The Liberals are under a false impression that this limit will put them in trouble because they are charging $995 for delegates to attend their convention this winter. They are under the impression that delegate fees in their entirety constitute a donation, and thus will leave only a $5 gap for anyone attending convention.

As has been labouriously explained by CPC folks, their interpretation is incorrect.

Unfortunately, a Liberal-friendly Elections Canada is helping this matter drag itself out.

I look forward to this situation finally being resolved, and for the financing of political parties to be brought more in line with the average Canadian (much to the chagrin of the Liberals).

I then look forward to the "retirement" of Jean-Pierre Kingsley, Canada's Chief Electoral Officer.


  1. I hate lawyers. They make the rules up as they go along. Why don't they CLEARLY state what is allowed and what isn't? Even if check swapping occurred, what do you consider an acceptable cooling off period for donations from a member after attending a convention? A day? A week? A month? How can you tell whether this is a legitimate donation in the "spirit" of a donation? This sounds like complete bunk buy a biased Liberal Elections Canada. Prepare for a nasty legal battle ahead.

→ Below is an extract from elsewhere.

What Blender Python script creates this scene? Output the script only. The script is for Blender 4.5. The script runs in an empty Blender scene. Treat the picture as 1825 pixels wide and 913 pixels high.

  2. "The situation that you described may be contrary to section 405.3 of the Canada Elections Act, which is making a contribution using money, property or services given to one by another for that purpose," Mr. Kingsbury said. "It may also be contrary to the provisions of the Income Tax Act, respecting income tax credits, including the anti-avoidance provisions of that act."

    This is a blatant lie by Kingsbury. The party didn't give the member the money directly to make a donation. It came out of his own pocket.